- **What to work on**
Print, word for word, every line from the beginning of the listing up to and including the line with "return Vector(((px-511)/F*d, CAMY+d, CAMH+(287.5-py)/F*d))". Pictures are to be excluded.

- **Information shown**
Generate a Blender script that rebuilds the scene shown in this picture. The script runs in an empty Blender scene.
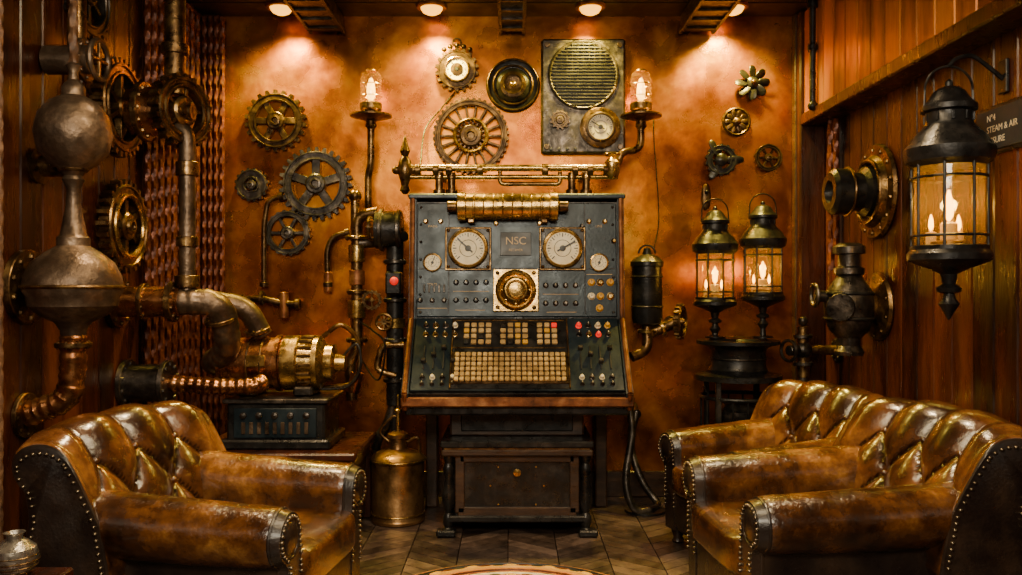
import bpy, math, random
from mathutils import Vector, Matrix, noise
random.seed(7)
pi=math.pi
# ---- room survey: camera 1.3 m high, 5.3 m from the back wall (y=0) ----
F=850.0; CAMH=1.3; CAMY=-5.3
def at(px,py,d):
    return Vector(((px-511)/F*d, CAMY+d, CAMH+(287.5-py)/F*d))

# ================= materials =================
def nmat(name):
    m=bpy.data.materials.new(name); m.use_nodes=True
    nt=m.node_tree; bs=nt.nodes['Principled BSDF']
    return m,nt,bs
def N(nt,t,**k):
    n=nt.nodes.new(t)
    for a,v in k.items(): setattr(n,a,v)
    return n
def ramp(nt,stops):
    r=N(nt,'ShaderNodeValToRGB'); e=r.color_ramp.elements
    while len(e)<len(stops): e.new(.5)
    for i,(p,c) in enumerate(stops):
        e[i].position=p; e[i].color=(c[0],c[1],c[2],1)
    return r
def surf(name,cols,rough=(.3,.5),metallic=.0,scale=6,bump=.1,bscale=60,island=0,stretch=(1,1,1),coat=0,spec=.5,point=False,detail=6,lo=.3,span=.42,big=None):
    m,nt,bs=nmat(name); L=nt.links
    tc=N(nt,'ShaderNodeTexCoord'); mp=N(nt,'ShaderNodeMapping'); mp.inputs['Scale'].default_value=stretch
    L.new(tc.outputs['Object'],mp.inputs['Vector'])
    n1=N(nt,'ShaderNodeTexNoise'); n1.inputs['Scale'].default_value=scale; n1.inputs['Detail'].default_value=detail; n1.inputs['Roughness'].default_value=.65
    L.new(mp.outputs[0],n1.inputs['Vector'])
    k=len(cols)
    r=ramp(nt,[(lo+span*i/(max(1,k-1)),c) for i,c in enumerate(cols)])
    fac=n1.outputs['Fac']
    if island:
        g=N(nt,'ShaderNodeNewGeometry'); ma=N(nt,'ShaderNodeMath',operation='MULTIPLY_ADD')
        L.new(g.outputs['Random Per Island'],ma.inputs[0]); ma.inputs[1].default_value=island; 
        su=N(nt,'ShaderNodeMath',operation='SUBTRACT'); L.new(fac,su.inputs[0]); su.inputs[1].default_value=island*.5
        L.new(su.outputs[0],ma.inputs[2]); fac=ma.outputs[0]
    L.new(fac,r.inputs[0]); col=r.outputs[0]
    if big:
        # a second, larger patina pattern worn over the first
        nb=N(nt,'ShaderNodeTexNoise'); nb.inputs['Scale'].default_value=big[0]; nb.inputs['Detail'].default_value=10; nb.inputs['Roughness'].default_value=.7; nb.inputs['Distortion'].default_value=.6
        L.new(mp.outputs[0],nb.inputs['Vector'])
        rb=ramp(nt,[(.38,(0,0,0)),(.62,(1,1,1))]); L.new(nb.outputs['Fac'],rb.inputs[0])
        mb=N(nt,'ShaderNodeMixRGB',blend_type='MULTIPLY'); mb.inputs[2].default_value=(*big[1],1)
        L.new(rb.outputs[0],mb.inputs[0]); L.new(col,mb.inputs[1]); col=mb.outputs[0]
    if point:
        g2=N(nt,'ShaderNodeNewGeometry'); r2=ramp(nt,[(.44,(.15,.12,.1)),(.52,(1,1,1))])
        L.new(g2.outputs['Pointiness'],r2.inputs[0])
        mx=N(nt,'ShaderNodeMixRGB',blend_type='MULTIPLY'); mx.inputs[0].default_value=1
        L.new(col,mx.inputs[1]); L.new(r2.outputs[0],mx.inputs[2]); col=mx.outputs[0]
    L.new(col,bs.inputs['Base Color'])
    n2=N(nt,'ShaderNodeTexNoise'); n2.inputs['Scale'].default_value=scale*2.3; n2.inputs['Detail'].default_value=4
    L.new(mp.outputs[0],n2.inputs['Vector'])
    mr=N(nt,'ShaderNodeMapRange'); mr.inputs[1].default_value=.3; mr.inputs[2].default_value=.7
    mr.inputs[3].default_value=rough[0]; mr.inputs[4].default_value=rough[1]
    L.new(n2.outputs['Fac'],mr.inputs[0]); L.new(mr.outputs[0],bs.inputs['Roughness'])
    bs.inputs['Metallic'].default_value=metallic
    bs.inputs['Specular IOR Level'].default_value=spec
    bs.inputs['Coat Weight'].default_value=coat
    bs.inputs['Coat Roughness'].default_value=.16
    if bump:
        n3=N(nt,'ShaderNodeTexNoise'); n3.inputs['Scale'].default_value=bscale; n3.inputs['Detail'].default_value=5
        L.new(mp.outputs[0],n3.inputs['Vector'])
        bp=N(nt,'ShaderNodeBump'); bp.inputs['Strength'].default_value=bump; bp.inputs['Distance'].default_value=.01
        L.new(n3.outputs['Fac'],bp.inputs['Height']); L.new(bp.outputs[0],bs.inputs['Normal'])
    return m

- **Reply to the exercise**
Generate a Blender script that rebuilds the scene shown in this picture. The script runs in an empty Blender scene.
import bpy, math, random
from mathutils import Vector, Matrix, noise
random.seed(7)
pi=math.pi
# ---- room survey: camera 1.3 m high, 5.3 m from the back wall (y=0) ----
F=850.0; CAMH=1.3; CAMY=-5.3
def at(px,py,d):
    return Vector(((px-511)/F*d, CAMY+d, CAMH+(287.5-py)/F*d))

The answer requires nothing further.